Magnetic antennas are ideal for vehicles, but also make great indoor household antennas when mounted on filing cabinets and windowsills, and their compact design makes for an ideal travelling companion. Although designed for metal surfaces, this type of antenna can be used on any other surface but will produce a gain 3dB less than what is stated - for example, a 7dBi magnetic antenna on a wood surface produces a 4dBi gain.

Yagi Antennas

That bizarre looking TV antenna on your roof is the most common example of a yagi antenna. Besides it's more powerful gain, these antennas differs from thos previously discussed in the sense that it is a directional antenna. This means that to function effectively, it has to be pointed in the direction of the mobile phone tower meaning Yagi antennas trade their ability to work in all directions (omnidirectional) for an increased gain. This is achieved by putting an array of smaller 'director elements' in front of the actual connected element. These director elements receive incoming signal and re-radiate the signal, until it reaches the driven element (the one connected to the cable). Behind the driven element there is a slightly larger element known as a reflector, which simply does as its name suggests - reflects signal back to the driven element.

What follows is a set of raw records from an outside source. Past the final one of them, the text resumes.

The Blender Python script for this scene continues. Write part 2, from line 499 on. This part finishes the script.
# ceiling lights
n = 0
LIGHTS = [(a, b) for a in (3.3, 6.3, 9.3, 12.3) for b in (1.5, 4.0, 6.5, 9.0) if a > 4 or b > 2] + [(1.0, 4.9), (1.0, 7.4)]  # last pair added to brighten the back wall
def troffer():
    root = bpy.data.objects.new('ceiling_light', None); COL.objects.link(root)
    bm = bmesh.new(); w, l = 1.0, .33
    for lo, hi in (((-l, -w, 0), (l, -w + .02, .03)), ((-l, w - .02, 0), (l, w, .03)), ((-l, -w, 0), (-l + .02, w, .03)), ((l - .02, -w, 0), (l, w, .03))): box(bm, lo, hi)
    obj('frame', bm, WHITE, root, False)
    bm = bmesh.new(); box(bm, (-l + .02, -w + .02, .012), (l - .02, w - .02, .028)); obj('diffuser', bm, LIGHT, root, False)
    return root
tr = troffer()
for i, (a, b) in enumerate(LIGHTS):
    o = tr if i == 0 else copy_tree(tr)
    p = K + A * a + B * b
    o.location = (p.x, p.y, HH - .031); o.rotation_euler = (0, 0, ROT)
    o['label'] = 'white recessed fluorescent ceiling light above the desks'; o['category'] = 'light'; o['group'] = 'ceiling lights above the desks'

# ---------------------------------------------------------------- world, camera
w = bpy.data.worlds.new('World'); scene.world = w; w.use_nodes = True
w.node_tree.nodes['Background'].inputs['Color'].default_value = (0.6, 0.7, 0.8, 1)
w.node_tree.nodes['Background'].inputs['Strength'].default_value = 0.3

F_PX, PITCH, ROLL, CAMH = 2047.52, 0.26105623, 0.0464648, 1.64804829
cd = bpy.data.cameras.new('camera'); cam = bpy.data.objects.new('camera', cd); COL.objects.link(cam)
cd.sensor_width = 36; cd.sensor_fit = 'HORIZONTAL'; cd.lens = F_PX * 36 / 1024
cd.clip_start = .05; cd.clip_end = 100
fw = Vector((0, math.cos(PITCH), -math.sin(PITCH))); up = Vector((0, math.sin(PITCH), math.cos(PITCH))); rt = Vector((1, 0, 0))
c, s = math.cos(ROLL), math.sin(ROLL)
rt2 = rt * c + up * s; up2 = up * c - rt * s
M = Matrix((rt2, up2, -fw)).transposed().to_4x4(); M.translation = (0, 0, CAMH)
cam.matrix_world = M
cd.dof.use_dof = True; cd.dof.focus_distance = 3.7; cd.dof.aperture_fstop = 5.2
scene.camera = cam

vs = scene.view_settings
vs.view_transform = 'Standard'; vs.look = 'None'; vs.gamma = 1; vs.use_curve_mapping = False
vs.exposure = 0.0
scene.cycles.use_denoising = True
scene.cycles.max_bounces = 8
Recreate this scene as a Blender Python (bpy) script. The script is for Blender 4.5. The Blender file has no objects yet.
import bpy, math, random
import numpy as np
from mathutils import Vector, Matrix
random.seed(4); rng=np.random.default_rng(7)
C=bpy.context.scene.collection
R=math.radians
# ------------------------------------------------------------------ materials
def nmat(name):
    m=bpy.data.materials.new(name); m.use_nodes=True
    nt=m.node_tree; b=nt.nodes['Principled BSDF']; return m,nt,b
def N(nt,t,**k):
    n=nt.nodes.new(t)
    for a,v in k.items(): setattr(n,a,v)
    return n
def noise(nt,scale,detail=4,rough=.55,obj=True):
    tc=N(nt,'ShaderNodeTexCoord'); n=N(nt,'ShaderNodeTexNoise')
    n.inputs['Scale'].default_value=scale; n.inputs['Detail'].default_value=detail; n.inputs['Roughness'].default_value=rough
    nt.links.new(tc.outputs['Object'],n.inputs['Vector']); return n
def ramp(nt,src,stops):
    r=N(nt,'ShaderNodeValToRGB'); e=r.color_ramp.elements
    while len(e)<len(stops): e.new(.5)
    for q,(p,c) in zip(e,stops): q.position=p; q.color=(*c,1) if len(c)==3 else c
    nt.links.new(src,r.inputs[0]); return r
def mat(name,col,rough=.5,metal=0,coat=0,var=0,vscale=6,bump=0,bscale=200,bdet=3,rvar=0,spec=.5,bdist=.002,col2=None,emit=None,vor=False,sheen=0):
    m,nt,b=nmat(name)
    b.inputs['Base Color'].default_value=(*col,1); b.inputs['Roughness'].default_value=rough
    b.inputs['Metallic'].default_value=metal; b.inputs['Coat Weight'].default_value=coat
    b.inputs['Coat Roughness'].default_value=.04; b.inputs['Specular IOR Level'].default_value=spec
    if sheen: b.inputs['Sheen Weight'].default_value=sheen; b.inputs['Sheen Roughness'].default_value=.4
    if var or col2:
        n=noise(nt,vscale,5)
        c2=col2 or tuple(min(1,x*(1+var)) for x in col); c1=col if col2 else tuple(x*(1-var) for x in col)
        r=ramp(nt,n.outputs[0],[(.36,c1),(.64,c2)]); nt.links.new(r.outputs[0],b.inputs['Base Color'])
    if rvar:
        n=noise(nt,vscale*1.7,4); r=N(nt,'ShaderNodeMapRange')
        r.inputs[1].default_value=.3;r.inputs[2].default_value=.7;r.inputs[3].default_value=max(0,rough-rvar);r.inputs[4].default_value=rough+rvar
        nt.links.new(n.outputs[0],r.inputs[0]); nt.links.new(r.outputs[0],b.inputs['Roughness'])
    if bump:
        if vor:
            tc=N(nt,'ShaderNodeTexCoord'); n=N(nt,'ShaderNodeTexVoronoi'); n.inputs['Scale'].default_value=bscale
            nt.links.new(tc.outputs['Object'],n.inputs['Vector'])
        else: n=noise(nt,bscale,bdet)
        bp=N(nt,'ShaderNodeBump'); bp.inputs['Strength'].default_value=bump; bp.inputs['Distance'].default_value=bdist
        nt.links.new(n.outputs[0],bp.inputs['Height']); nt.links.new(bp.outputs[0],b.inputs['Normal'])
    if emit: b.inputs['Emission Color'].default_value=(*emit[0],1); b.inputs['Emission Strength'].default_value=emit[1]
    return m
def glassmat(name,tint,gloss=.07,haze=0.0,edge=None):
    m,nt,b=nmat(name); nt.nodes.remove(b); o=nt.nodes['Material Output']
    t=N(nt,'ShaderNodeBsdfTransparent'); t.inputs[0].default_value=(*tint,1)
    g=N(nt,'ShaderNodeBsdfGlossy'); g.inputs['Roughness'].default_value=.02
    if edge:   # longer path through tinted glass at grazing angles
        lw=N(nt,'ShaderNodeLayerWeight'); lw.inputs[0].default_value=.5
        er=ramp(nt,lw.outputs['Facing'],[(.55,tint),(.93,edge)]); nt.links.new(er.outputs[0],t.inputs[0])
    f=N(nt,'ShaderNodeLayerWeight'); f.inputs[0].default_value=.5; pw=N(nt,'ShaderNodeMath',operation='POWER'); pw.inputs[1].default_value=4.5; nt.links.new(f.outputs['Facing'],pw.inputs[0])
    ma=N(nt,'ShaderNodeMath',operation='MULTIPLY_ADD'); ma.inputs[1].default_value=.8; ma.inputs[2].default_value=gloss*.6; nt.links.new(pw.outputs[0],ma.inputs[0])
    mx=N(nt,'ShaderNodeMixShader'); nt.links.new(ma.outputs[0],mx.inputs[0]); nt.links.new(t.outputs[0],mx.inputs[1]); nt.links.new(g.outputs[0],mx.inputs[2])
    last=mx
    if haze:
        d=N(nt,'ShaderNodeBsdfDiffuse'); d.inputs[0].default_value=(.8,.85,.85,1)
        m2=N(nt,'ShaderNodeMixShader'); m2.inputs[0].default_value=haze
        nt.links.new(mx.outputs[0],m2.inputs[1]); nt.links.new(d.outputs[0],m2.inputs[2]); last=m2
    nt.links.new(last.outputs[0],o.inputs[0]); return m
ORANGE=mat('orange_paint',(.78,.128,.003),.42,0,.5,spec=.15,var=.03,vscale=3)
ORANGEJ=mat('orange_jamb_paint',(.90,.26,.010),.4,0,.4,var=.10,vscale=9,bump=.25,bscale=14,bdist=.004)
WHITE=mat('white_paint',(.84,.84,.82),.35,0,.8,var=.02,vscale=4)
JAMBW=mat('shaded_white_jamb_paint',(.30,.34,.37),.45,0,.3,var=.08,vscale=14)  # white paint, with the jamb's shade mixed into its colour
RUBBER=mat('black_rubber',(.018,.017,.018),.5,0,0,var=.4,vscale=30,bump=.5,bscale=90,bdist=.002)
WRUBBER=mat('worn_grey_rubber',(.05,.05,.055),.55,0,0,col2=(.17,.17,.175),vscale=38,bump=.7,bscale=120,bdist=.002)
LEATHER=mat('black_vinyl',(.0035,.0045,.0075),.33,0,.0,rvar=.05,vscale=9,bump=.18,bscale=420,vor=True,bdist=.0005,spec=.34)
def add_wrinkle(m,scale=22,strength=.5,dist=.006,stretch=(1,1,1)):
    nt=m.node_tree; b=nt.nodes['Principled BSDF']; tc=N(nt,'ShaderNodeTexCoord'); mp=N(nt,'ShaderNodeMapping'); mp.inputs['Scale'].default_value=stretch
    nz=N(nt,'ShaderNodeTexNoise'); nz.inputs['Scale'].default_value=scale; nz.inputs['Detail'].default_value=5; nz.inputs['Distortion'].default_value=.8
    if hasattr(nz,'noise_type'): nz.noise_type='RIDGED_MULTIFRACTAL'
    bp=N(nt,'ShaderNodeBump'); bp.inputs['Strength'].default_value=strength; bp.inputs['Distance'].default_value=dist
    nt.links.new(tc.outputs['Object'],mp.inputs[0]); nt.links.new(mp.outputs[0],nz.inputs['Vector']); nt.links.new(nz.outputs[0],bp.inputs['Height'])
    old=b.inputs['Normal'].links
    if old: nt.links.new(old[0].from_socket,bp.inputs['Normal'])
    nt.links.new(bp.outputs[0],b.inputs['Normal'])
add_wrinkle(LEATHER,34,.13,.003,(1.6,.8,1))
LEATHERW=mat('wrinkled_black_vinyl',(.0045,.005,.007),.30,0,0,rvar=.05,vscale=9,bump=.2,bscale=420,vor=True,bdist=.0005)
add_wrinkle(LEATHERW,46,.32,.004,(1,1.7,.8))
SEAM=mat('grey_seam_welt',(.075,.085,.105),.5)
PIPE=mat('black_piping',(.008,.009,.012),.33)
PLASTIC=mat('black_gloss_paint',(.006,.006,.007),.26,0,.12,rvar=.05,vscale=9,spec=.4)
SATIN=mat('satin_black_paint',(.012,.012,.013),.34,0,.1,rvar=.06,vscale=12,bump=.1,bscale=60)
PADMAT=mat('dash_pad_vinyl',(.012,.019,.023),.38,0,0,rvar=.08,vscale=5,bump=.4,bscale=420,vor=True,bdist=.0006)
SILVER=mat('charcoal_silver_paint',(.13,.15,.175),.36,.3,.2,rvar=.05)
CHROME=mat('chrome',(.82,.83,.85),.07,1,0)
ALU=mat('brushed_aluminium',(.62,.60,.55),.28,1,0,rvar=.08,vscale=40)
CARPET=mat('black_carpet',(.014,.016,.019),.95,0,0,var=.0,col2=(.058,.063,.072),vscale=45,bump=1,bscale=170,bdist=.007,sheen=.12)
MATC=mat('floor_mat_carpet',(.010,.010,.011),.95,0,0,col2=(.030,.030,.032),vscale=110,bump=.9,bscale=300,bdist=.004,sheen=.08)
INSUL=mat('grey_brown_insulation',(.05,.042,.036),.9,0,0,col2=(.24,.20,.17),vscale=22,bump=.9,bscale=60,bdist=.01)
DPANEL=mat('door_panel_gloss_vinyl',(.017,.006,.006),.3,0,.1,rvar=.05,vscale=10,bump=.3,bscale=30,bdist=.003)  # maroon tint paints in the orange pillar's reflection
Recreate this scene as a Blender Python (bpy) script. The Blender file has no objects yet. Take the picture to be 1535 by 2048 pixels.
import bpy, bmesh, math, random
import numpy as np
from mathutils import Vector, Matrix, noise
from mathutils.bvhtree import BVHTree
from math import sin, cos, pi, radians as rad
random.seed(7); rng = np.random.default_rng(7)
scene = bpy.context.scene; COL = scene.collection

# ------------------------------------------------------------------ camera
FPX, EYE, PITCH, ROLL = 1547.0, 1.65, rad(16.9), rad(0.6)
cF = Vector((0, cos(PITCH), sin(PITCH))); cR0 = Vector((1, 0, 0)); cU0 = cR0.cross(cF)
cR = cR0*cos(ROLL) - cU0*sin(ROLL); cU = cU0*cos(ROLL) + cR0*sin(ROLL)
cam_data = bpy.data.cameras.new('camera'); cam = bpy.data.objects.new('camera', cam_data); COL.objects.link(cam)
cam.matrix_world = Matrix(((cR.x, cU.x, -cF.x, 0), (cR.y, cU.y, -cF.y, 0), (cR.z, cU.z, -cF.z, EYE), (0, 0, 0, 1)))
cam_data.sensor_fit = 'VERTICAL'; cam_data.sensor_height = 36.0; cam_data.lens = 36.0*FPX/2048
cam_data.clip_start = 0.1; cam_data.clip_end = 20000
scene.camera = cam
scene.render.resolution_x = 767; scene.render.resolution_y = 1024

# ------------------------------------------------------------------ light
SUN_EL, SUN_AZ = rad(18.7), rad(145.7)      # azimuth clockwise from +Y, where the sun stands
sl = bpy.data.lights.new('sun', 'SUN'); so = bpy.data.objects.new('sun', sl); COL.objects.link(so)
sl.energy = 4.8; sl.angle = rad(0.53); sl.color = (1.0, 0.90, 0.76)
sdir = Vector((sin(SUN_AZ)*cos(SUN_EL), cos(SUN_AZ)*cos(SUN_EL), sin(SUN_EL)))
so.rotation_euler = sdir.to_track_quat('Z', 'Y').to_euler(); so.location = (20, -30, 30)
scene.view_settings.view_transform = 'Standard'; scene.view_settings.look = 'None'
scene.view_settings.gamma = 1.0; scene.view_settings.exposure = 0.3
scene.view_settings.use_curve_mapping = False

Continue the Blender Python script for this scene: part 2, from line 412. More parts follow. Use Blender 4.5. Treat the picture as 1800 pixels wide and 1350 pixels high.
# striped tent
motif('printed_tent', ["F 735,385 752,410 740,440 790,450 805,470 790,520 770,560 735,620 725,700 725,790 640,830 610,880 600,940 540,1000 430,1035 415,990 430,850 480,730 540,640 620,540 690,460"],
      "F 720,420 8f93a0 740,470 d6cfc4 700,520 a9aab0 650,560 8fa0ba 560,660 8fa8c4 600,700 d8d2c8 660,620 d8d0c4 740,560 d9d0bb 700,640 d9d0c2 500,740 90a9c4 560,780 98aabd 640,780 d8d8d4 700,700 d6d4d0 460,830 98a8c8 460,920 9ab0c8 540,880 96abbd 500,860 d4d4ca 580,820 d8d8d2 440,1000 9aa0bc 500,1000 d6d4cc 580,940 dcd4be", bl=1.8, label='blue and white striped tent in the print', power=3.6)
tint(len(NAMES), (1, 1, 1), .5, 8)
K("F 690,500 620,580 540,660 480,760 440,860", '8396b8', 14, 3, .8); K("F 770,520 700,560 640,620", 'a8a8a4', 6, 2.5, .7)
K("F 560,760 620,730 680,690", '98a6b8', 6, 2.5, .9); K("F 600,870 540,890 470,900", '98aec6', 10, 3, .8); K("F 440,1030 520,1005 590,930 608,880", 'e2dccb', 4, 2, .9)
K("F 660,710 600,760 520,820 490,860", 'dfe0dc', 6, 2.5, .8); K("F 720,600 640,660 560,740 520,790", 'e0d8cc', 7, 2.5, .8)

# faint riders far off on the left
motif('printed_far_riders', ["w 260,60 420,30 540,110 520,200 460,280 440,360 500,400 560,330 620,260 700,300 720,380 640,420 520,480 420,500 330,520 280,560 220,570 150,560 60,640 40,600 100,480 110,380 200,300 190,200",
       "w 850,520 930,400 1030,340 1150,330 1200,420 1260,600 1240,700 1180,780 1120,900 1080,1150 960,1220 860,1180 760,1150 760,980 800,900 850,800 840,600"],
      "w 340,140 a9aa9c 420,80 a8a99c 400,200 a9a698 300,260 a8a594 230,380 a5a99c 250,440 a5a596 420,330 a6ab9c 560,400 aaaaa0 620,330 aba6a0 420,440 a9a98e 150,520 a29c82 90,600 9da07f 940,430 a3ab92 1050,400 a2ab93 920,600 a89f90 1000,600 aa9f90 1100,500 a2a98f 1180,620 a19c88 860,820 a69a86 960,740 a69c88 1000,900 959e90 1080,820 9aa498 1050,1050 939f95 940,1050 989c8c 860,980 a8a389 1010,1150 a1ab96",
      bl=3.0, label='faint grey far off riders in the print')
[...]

By increasing the number of director elements and length of the Yagi we reduce the horizontal and vertical beam width - resulting in an increased gain. For a 3dB (twice the power) increase in gain, we have to double the length of our Yagi. For these reasons often a Yagi will max out at 16dBi (on 850MHz) before becoming impractically long.

Grid Parabolic Antennas

A Yagi increases its gain by increasing its length. Grid Parabolic antennas however increase their gain by increasing their width. This is sometimes preferable as they do not require stabilising brackets or cross bars. This type of antenna works in the same manner as a satellite dish - signal is reflected off the dish/grid and onto the small receiving element placed above the centre of the grid or dish.